A friend is working through "How to Think like a Computer Scientist" -- http://openbookproject.net/thinkCSpy/ -- which happens to teach Python, and then he will learn Django (http://www.djangoproject.com/) and build Web applications and be most of the way to the level of technical skill it takes to build a prototype Web app and attempt to get funding.
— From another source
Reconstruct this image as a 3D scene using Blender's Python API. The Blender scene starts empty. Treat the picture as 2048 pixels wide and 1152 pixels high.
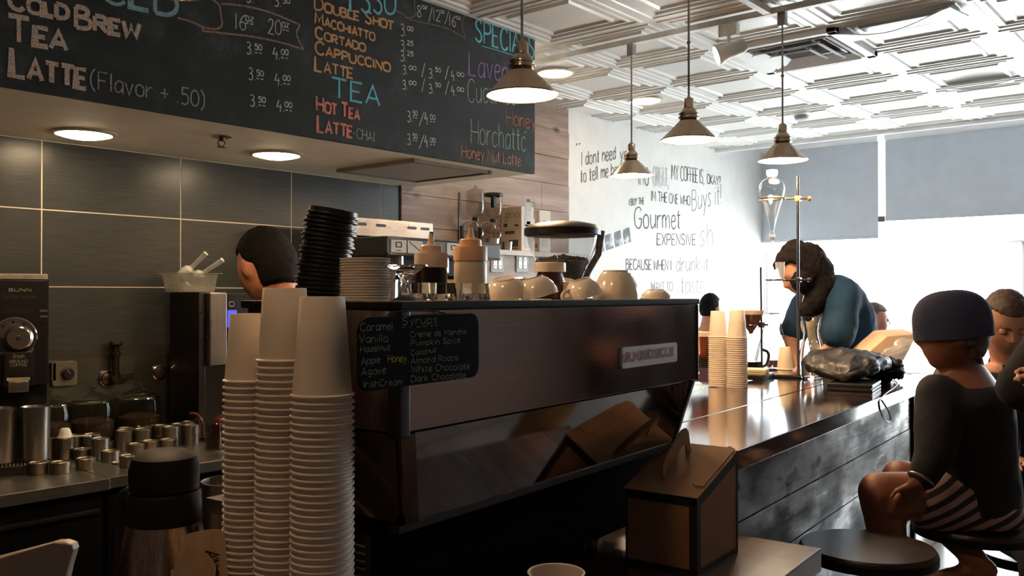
import bpy, bmesh, math, random
from mathutils import Vector, Matrix, noise

# ------------------------------------------------------------------ camera, world, exposure
SC = bpy.context.scene
COL = SC.collection
EYE = 1.48                      # camera height; room axes: +X along the bar to the window, +Y to the menu wall
F = 1800.0                      # focal length in pixels of the 2048 px wide frame
YAW, PITCH = math.radians(40.0), math.atan(14 / F)
cam_d = bpy.data.cameras.new('camera')
cam_d.sensor_width = 36.0
cam_d.lens = 36.0 * F / 2048
cam_d.clip_start = 0.05
cam = bpy.data.objects.new('camera', cam_d)
cam.location = (0, 0, EYE)
cam.rotation_euler = (math.pi / 2 + PITCH, 0, YAW - math.pi / 2)
COL.objects.link(cam)
SC.camera = cam

world = bpy.data.worlds.new('sky')
SC.world = world
world.use_nodes = True
bg = world.node_tree.nodes['Background']
bg.inputs['Color'].default_value = (0.93, 0.97, 1.0, 1)
bg.inputs['Strength'].default_value = 13.5

SC.view_settings.view_transform = 'Standard'
SC.view_settings.look = 'None'
SC.view_settings.exposure = 0.32
SC.view_settings.gamma = 1.0
SC.view_settings.use_curve_mapping = False
SC.cycles.max_bounces = 14
SC.cycles.diffuse_bounces = 5
SC.cycles.glossy_bounces = 6
SC.cycles.transmission_bounces = 12
SC.cycles.transparent_max_bounces = 24
SC.cycles.caustics_refractive = False
SC.cycles.sample_clamp_indirect = 0.0

XW, YW = 8.36, 3.78             # window wall, menu wall
ZC = EYE + 1.31                 # ceiling
def portal(y0, y1, z0, z1):     # tells the renderer where the daylight comes in
    l = bpy.data.lights.new('daylight_portal', 'AREA')
    l.shape = 'RECTANGLE'
    l.size, l.size_y = abs(y1 - y0), abs(z1 - z0)
    l.cycles.is_portal = True
    o = bpy.data.objects.new('daylight_portal', l)
    o.location = (XW + 0.12, (y0 + y1) / 2, (z0 + z1) / 2)
    o.rotation_euler = (0, math.pi / 2, 0)
    l.size, l.size_y = abs(z1 - z0), abs(y1 - y0)
    COL.objects.link(o)
portal(-0.45, 3.7, 0.35, 2.95)

# ------------------------------------------------------------------ pixel -> place (used to measure the room)
_s, _c = math.sin(YAW), math.cos(YAW)
RGT = Vector((_s, -_c, 0))
FWD = Vector((_c * math.cos(PITCH), _s * math.cos(PITCH), math.sin(PITCH)))
UP = RGT.cross(FWD)
CAM = Vector((0, 0, EYE))
def ray(px, py): return FWD + RGT * ((px - 1024) / F) + UP * ((576 - py) / F)
def W(px, py, d): return CAM + ray(px, py) * d
def on_z(px, py, z):
    r = ray(px, py); return CAM + r * ((z - EYE) / r.z)
def on_y(px, py, y):
    r = ray(px, py); return CAM + r * (y / r.y)
def on_x(px, py, x):
    r = ray(px, py); return CAM + r * (x / r.x)
# the bar and the espresso counter stand 4.5 degrees off the menu wall
TB = math.radians(4.5)
BU, BV = Vector((math.cos(TB), math.sin(TB), 0)), Vector((-math.sin(TB), math.cos(TB), 0))
def C(u, v, z): return BU * u + BV * v + Vector((0, 0, z))
def on_v(px, py, v):
    r = ray(px, py); return CAM + r * (v / r.dot(BV))

# ------------------------------------------------------------------ materials
def lin(c):
    def f(x):
        x /= 255.0
        return x / 12.92 if x <= 0.04045 else ((x + 0.055) / 1.055) ** 2.4
    return (f(c[0]), f(c[1]), f(c[2]), 1)

class NT:
    def __init__(s, name):
        s.m = bpy.data.materials.new(name); s.m.use_nodes = True
        s.t = s.m.node_tree; s.n = s.t.nodes
        s.b = s.n['Principled BSDF']; s.out = s.n['Material Output']
        s._tc = None
    def add(s, kind, **kw):
        n = s.n.new(kind)
        for k, v in kw.items(): setattr(n, k, v)
        return n
    def link(s, a, b): s.t.links.new(a, b)
    def tc(s, scale=(1, 1, 1), rot=(0, 0, 0)):
        if s._tc is None: s._tc = s.add('ShaderNodeTexCoord')
        mp = s.add('ShaderNodeMapping')
        mp.inputs['Scale'].default_value = scale
        mp.inputs['Rotation'].default_value = rot
        s.link(s._tc.outputs['Object'], mp.inputs['Vector'])
        return mp.outputs['Vector']
    def noise(s, scale=5, detail=4, rough=0.55, stretch=(1, 1, 1), rot=(0, 0, 0)):
        n = s.add('ShaderNodeTexNoise')
        n.inputs['Scale'].default_value = scale
        n.inputs['Detail'].default_value = detail
        n.inputs['Roughness'].default_value = rough
        s.link(s.tc(stretch, rot), n.inputs['Vector'])
        return n.outputs['Fac']
    def ramp(s, fac, stops):
        r = s.add('ShaderNodeValToRGB')
        e = r.color_ramp.elements
        while len(e) < len(stops): e.new(0.5)
        for k, (p, c) in enumerate(stops):
            e[k].position = p
            e[k].color = lin(c) if len(c) == 3 else c
        s.link(fac, r.inputs['Fac'])
        return r.outputs['Color']
    def bump(s, fac, strength=0.2, dist=0.01):
        b = s.add('ShaderNodeBump')
        b.inputs['Strength'].default_value = strength
        b.inputs['Distance'].default_value = dist
        s.link(fac, b.inputs['Height'])
        s.link(b.outputs['Normal'], s.b.inputs['Normal'])
    def set(s, **kw):
        for k, v in kw.items(): s.b.inputs[k.replace('_', ' ')].default_value = v

def plain(name, col, rough=0.5, metal=0.0, var=0.12, vscale=6.0, bump=0.0, bscale=80, spec=None, stretch=(1, 1, 1), coat=0, trans=0, ior=1.45, sheen=0):
    t = NT(name)
    lo = tuple(max(0, c * (1 - var)) for c in col); hi = tuple(min(255, c * (1 + var)) for c in col)
    t.link(t.ramp(t.noise(vscale, 4, 0.6, stretch), [(0.3, lo), (0.7, hi)]), t.b.inputs['Base Color'])
    t.set(Roughness=rough, Metallic=metal)
    if spec is not None: t.b.inputs['Specular IOR Level'].default_value = spec
    if bump: t.bump(t.noise(bscale, 5, 0.6, stretch), bump, 0.004)
    if coat: t.b.inputs['Coat Weight'].default_value = coat; t.b.inputs['Coat Roughness'].default_value = 0.08
    if trans: t.b.inputs['Transmission Weight'].default_value = trans; t.b.inputs['IOR'].default_value = ior
    if sheen: t.b.inputs['Sheen Weight'].default_value = sheen
    return t.m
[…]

In addition, I would suggest that it's a good idea to get your feet wet in actually building stuff quickly, rather than reading and designing all the time. Your designs are probably going out the window rather quickly once you start showing people a working prototype.

1 comments

Hmm. Perhaps I was not as over-optimistic as I initially thought.
You weren't :)

I took two night classes- the first was 10-week course on an introduction to python (which used exactly that book) and the second 10-week course was on internet programming. We learned other stuff in that class (REST, CherryPy, HTML protocol) but I spent most of the time going through the django tutorials & docs. djangobook.com provides a good alternative source for django documentation. And then after 5 months of study, I was hired as a python/django web dev. But I got lucky and I was serious during that time.

If you want any more tips or hit any roadblocks, feel free to hit me up: civilianjones gmail com

Wow, a developer job? Impressive. What was your background before then?
I was doing data-entry vomit and I had a degree in biochemistry. I had taken two years of programming in high school (like 6-7 years ago) which helped give me a basic understanding/foundation.
Ha, as someone with a degree is chem with a similar programming background who has been studying rails for 6 months, you give me hope and make me feel like a total slacker! Seriously though, that's awesome!